- DATA -
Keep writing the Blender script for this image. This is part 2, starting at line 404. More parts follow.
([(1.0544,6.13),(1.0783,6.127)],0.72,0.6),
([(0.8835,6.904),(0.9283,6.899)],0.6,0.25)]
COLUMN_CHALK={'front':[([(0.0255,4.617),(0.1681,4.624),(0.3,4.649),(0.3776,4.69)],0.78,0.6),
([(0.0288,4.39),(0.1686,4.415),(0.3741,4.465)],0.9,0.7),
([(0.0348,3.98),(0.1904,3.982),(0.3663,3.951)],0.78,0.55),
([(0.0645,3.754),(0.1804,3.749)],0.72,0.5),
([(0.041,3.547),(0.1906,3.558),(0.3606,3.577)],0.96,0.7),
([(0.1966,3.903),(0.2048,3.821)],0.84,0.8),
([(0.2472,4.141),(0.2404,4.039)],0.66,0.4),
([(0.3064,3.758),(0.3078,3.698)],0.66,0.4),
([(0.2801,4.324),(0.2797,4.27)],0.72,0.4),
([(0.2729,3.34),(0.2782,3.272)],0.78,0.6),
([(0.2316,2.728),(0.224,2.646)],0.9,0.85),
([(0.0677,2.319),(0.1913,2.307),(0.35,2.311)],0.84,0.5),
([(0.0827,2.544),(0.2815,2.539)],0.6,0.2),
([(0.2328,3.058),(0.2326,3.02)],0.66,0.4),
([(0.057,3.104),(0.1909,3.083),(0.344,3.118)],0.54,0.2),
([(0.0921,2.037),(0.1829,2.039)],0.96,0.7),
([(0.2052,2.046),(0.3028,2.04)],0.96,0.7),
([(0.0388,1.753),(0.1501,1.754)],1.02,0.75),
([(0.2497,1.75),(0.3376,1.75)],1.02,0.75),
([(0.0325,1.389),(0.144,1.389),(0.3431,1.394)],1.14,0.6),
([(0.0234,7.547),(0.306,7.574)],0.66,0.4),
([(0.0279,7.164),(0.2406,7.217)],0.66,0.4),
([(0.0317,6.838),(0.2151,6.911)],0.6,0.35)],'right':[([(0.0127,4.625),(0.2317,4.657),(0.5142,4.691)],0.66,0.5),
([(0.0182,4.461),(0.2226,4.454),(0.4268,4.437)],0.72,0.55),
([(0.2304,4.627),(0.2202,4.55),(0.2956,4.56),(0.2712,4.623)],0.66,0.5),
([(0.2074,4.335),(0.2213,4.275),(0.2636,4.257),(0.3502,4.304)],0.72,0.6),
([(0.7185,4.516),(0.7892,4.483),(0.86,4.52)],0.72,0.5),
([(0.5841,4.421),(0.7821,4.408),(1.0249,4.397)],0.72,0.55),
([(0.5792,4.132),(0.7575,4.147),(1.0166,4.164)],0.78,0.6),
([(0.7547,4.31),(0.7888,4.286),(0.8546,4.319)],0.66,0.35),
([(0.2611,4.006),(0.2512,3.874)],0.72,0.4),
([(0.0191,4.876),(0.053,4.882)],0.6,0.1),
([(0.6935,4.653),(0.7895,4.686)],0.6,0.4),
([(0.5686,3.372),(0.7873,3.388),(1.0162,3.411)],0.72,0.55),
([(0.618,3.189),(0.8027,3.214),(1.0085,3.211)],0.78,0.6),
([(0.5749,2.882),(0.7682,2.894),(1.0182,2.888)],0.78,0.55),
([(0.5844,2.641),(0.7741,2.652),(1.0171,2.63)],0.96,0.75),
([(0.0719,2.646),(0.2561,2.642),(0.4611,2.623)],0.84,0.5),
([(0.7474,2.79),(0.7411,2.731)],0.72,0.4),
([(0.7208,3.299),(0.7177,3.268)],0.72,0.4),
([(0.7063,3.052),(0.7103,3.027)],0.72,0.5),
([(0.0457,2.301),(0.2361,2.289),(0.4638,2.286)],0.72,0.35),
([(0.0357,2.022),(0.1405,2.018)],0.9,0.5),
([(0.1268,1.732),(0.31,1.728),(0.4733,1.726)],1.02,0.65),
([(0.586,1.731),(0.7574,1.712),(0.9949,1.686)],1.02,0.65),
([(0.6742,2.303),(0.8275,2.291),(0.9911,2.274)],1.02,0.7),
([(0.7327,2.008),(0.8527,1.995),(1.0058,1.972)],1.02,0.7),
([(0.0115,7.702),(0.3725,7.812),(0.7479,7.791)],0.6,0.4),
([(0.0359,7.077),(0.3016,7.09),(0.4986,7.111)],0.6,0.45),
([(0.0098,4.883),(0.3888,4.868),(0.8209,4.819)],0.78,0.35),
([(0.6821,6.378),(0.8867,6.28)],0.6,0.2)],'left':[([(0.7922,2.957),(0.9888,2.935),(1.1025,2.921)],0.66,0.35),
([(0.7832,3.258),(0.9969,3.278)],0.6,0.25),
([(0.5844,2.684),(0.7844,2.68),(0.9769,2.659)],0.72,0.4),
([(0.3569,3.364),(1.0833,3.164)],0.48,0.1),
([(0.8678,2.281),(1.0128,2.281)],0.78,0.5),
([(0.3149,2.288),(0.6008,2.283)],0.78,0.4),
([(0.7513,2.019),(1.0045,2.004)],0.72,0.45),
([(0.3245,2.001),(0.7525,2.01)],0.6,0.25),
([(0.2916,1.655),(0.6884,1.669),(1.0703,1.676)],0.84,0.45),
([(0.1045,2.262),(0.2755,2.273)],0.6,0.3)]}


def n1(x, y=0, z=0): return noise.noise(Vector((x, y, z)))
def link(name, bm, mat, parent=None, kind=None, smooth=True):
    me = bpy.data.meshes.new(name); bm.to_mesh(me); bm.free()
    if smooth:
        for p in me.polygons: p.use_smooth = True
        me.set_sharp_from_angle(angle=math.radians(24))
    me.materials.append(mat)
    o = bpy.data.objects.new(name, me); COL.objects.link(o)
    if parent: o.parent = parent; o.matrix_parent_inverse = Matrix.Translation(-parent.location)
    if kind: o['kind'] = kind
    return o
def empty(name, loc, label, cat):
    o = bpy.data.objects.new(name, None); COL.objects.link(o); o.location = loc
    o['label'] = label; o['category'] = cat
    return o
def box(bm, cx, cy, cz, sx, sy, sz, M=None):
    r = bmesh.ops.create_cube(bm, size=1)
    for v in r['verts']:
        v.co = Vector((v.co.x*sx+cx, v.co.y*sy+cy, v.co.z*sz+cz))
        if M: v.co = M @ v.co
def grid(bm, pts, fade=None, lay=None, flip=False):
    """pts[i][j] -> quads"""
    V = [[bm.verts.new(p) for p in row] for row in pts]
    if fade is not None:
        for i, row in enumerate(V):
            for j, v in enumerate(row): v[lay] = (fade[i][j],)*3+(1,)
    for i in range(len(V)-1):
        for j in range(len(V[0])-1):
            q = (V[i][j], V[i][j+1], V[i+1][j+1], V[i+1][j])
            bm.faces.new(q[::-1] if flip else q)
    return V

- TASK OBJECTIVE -
Go through the listing above and restate it word for word.

- ANSWER TO THIS TASK -
Keep writing the Blender script for this image. This is part 2, starting at line 404. More parts follow.
([(1.0544,6.13),(1.0783,6.127)],0.72,0.6),
([(0.8835,6.904),(0.9283,6.899)],0.6,0.25)]
COLUMN_CHALK={'front':[([(0.0255,4.617),(0.1681,4.624),(0.3,4.649),(0.3776,4.69)],0.78,0.6),
([(0.0288,4.39),(0.1686,4.415),(0.3741,4.465)],0.9,0.7),
([(0.0348,3.98),(0.1904,3.982),(0.3663,3.951)],0.78,0.55),
([(0.0645,3.754),(0.1804,3.749)],0.72,0.5),
([(0.041,3.547),(0.1906,3.558),(0.3606,3.577)],0.96,0.7),
([(0.1966,3.903),(0.2048,3.821)],0.84,0.8),
([(0.2472,4.141),(0.2404,4.039)],0.66,0.4),
([(0.3064,3.758),(0.3078,3.698)],0.66,0.4),
([(0.2801,4.324),(0.2797,4.27)],0.72,0.4),
([(0.2729,3.34),(0.2782,3.272)],0.78,0.6),
([(0.2316,2.728),(0.224,2.646)],0.9,0.85),
([(0.0677,2.319),(0.1913,2.307),(0.35,2.311)],0.84,0.5),
([(0.0827,2.544),(0.2815,2.539)],0.6,0.2),
([(0.2328,3.058),(0.2326,3.02)],0.66,0.4),
([(0.057,3.104),(0.1909,3.083),(0.344,3.118)],0.54,0.2),
([(0.0921,2.037),(0.1829,2.039)],0.96,0.7),
([(0.2052,2.046),(0.3028,2.04)],0.96,0.7),
([(0.0388,1.753),(0.1501,1.754)],1.02,0.75),
([(0.2497,1.75),(0.3376,1.75)],1.02,0.75),
([(0.0325,1.389),(0.144,1.389),(0.3431,1.394)],1.14,0.6),
([(0.0234,7.547),(0.306,7.574)],0.66,0.4),
([(0.0279,7.164),(0.2406,7.217)],0.66,0.4),
([(0.0317,6.838),(0.2151,6.911)],0.6,0.35)],'right':[([(0.0127,4.625),(0.2317,4.657),(0.5142,4.691)],0.66,0.5),
([(0.0182,4.461),(0.2226,4.454),(0.4268,4.437)],0.72,0.55),
([(0.2304,4.627),(0.2202,4.55),(0.2956,4.56),(0.2712,4.623)],0.66,0.5),
([(0.2074,4.335),(0.2213,4.275),(0.2636,4.257),(0.3502,4.304)],0.72,0.6),
([(0.7185,4.516),(0.7892,4.483),(0.86,4.52)],0.72,0.5),
([(0.5841,4.421),(0.7821,4.408),(1.0249,4.397)],0.72,0.55),
([(0.5792,4.132),(0.7575,4.147),(1.0166,4.164)],0.78,0.6),
([(0.7547,4.31),(0.7888,4.286),(0.8546,4.319)],0.66,0.35),
([(0.2611,4.006),(0.2512,3.874)],0.72,0.4),
([(0.0191,4.876),(0.053,4.882)],0.6,0.1),
([(0.6935,4.653),(0.7895,4.686)],0.6,0.4),
([(0.5686,3.372),(0.7873,3.388),(1.0162,3.411)],0.72,0.55),
([(0.618,3.189),(0.8027,3.214),(1.0085,3.211)],0.78,0.6),
([(0.5749,2.882),(0.7682,2.894),(1.0182,2.888)],0.78,0.55),
([(0.5844,2.641),(0.7741,2.652),(1.0171,2.63)],0.96,0.75),
([(0.0719,2.646),(0.2561,2.642),(0.4611,2.623)],0.84,0.5),
([(0.7474,2.79),(0.7411,2.731)],0.72,0.4),
([(0.7208,3.299),(0.7177,3.268)],0.72,0.4),
([(0.7063,3.052),(0.7103,3.027)],0.72,0.5),
([(0.0457,2.301),(0.2361,2.289),(0.4638,2.286)],0.72,0.35),
([(0.0357,2.022),(0.1405,2.018)],0.9,0.5),
([(0.1268,1.732),(0.31,1.728),(0.4733,1.726)],1.02,0.65),
([(0.586,1.731),(0.7574,1.712),(0.9949,1.686)],1.02,0.65),
([(0.6742,2.303),(0.8275,2.291),(0.9911,2.274)],1.02,0.7),
([(0.7327,2.008),(0.8527,1.995),(1.0058,1.972)],1.02,0.7),
([(0.0115,7.702),(0.3725,7.812),(0.7479,7.791)],0.6,0.4),
([(0.0359,7.077),(0.3016,7.09),(0.4986,7.111)],0.6,0.45),
([(0.0098,4.883),(0.3888,4.868),(0.8209,4.819)],0.78,0.35),
([(0.6821,6.378),(0.8867,6.28)],0.6,0.2)],'left':[([(0.7922,2.957),(0.9888,2.935),(1.1025,2.921)],0.66,0.35),
([(0.7832,3.258),(0.9969,3.278)],0.6,0.25),
([(0.5844,2.684),(0.7844,2.68),(0.9769,2.659)],0.72,0.4),
([(0.3569,3.364),(1.0833,3.164)],0.48,0.1),
([(0.8678,2.281),(1.0128,2.281)],0.78,0.5),
([(0.3149,2.288),(0.6008,2.283)],0.78,0.4),
([(0.7513,2.019),(1.0045,2.004)],0.72,0.45),
([(0.3245,2.001),(0.7525,2.01)],0.6,0.25),
([(0.2916,1.655),(0.6884,1.669),(1.0703,1.676)],0.84,0.45),
([(0.1045,2.262),(0.2755,2.273)],0.6,0.3)]}


def n1(x, y=0, z=0): return noise.noise(Vector((x, y, z)))
def link(name, bm, mat, parent=None, kind=None, smooth=True):
    me = bpy.data.meshes.new(name); bm.to_mesh(me); bm.free()
    if smooth:
        for p in me.polygons: p.use_smooth = True
        me.set_sharp_from_angle(angle=math.radians(24))
    me.materials.append(mat)
    o = bpy.data.objects.new(name, me); COL.objects.link(o)
    if parent: o.parent = parent; o.matrix_parent_inverse = Matrix.Translation(-parent.location)
    if kind: o['kind'] = kind
    return o
def empty(name, loc, label, cat):
    o = bpy.data.objects.new(name, None); COL.objects.link(o); o.location = loc
    o['label'] = label; o['category'] = cat
    return o
def box(bm, cx, cy, cz, sx, sy, sz, M=None):
    r = bmesh.ops.create_cube(bm, size=1)
    for v in r['verts']:
        v.co = Vector((v.co.x*sx+cx, v.co.y*sy+cy, v.co.z*sz+cz))
        if M: v.co = M @ v.co
def grid(bm, pts, fade=None, lay=None, flip=False):
    """pts[i][j] -> quads"""
    V = [[bm.verts.new(p) for p in row] for row in pts]
    if fade is not None:
        for i, row in enumerate(V):
            for j, v in enumerate(row): v[lay] = (fade[i][j],)*3+(1,)
    for i in range(len(V)-1):
        for j in range(len(V[0])-1):
            q = (V[i][j], V[i][j+1], V[i+1][j+1], V[i+1][j])
            bm.faces.new(q[::-1] if flip else q)
    return V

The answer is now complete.